Starmer’s wife, attorney Victoria Alexander, comes from a Jewish family and has family in Israel. Starmer told the Jewish News that he hoped to travel soon to Israel with their two children.
“I absolutely support the right of Israel to exist as a homeland,” he told the newspaper, and “I support Zionism without qualification.”
Starmer led the Crown Prosecution Service, the main public criminal prosecution agency for England and Wales, for five years until 2013. In 2015, he took up a top spot within Labour under Corbyn as the party’s point man about Brexit.
Even back then, Starmer’s track record on anti-Semitism indicated that he did not see eye to eye with Corbyn on the issue.
At a time when Corbyn was trying to get the party to reject the International Holocaust Remembrance Alliance’s definition of anti-Semitism because it lists some examples of Israel hatred, Starmer publicly said the party should adopt that definition.
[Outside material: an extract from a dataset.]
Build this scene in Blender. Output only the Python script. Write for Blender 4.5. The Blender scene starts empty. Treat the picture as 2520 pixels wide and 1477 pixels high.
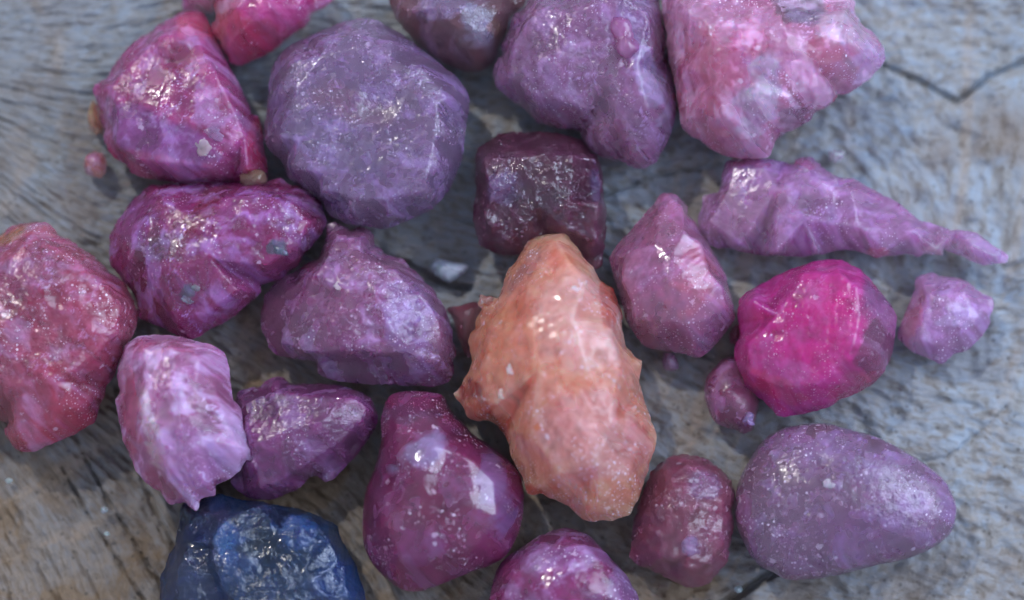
import bpy, math, random
import numpy as np
from mathutils import Vector
from mathutils.geometry import delaunay_2d_cdt

# ---------------------------------------------------------------- camera, world, light, exposure
S = 0.060 / 2520.0            # metres per modelling unit (the frame is about 60 mm wide)
TILT = math.radians(7.5)
LDIST = 9000.0                # camera to focus point, modelling units (0.21 m)
ZF = 185.0                    # height of the focus point above the wood
sc = bpy.context.scene
col = sc.collection
AX = np.array([0.0, math.sin(TILT), -math.cos(TILT)])
UPV = np.array([0.0, math.cos(TILT), math.sin(TILT)])
F0 = np.array([0.0, 0.0, ZF])
CAM = F0 - AX * LDIST

cd = bpy.data.cameras.new('macro_camera')
cam = bpy.data.objects.new('macro_camera', cd)
col.objects.link(cam)
cam.location = Vector(CAM * S)
cam.rotation_euler = (TILT, 0, 0)
cd.sensor_width = 36.0
cd.lens = 36.0 * LDIST / 2520.0
cd.clip_start = 0.01
cd.clip_end = 10.0
cd.dof.use_dof = True
cd.dof.focus_distance = LDIST * S
cd.dof.aperture_fstop = (cd.lens / 1000.0) / 0.0105
sc.camera = cam

w = bpy.data.worlds.new('World')
sc.world = w
w.use_nodes = True
bg = w.node_tree.nodes['Background']
bg.inputs[0].default_value = (0.64, 0.75, 1.0, 1)
bg.inputs[1].default_value = 0.53


def area(name, az, el, dist, sx, sy, power, colr):
    ld = bpy.data.lights.new(name, 'AREA')
    ld.shape = 'RECTANGLE'
    ld.size, ld.size_y = sx, sy
    ld.energy = power
    ld.color = colr
    o = bpy.data.objects.new(name, ld)
    col.objects.link(o)
    a, e = math.radians(az), math.radians(el)
    d = Vector((math.cos(a) * math.cos(e), math.sin(a) * math.cos(e), math.sin(e)))
    o.location = d * dist
    o.rotation_euler = (-d).to_track_quat('-Z', 'Y').to_euler()
    return o


# a broad cool window to the right, a small warm-white one high on the left
area('cool_window_light', 20, 40, 0.9, 0.90, 0.55, 8.6, (0.66, 0.78, 1.0))
area('warm_window_light', 125, 50, 0.9, 0.034, 0.03, 3.0, (1.0, 0.97, 0.92))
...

“I believe in the full definition. Councils, institutions across the country have accepted the full definition. I think that’s the right position to be in,” Starmer said in a BBC interview in 2018.
Whereas Corbyn insisted on an individual review for anyone accused of ant-Semitism, Starmer called for automatic punitive action.
“I would support a rule change that says you expel in clear cases of anti-Semitism automatically, just as we do for people who support another political party in an election,” Starmer told the BBC last year, when he was shadow Brexit secretary and formally prohibited from diverging from the party line.
He also issued what had been his strongest criticism of Corbyn prior to his election in that BBC interview.
“Be very clear: If you deny we’ve got a problem, that’s part of the problem,” Starmer said.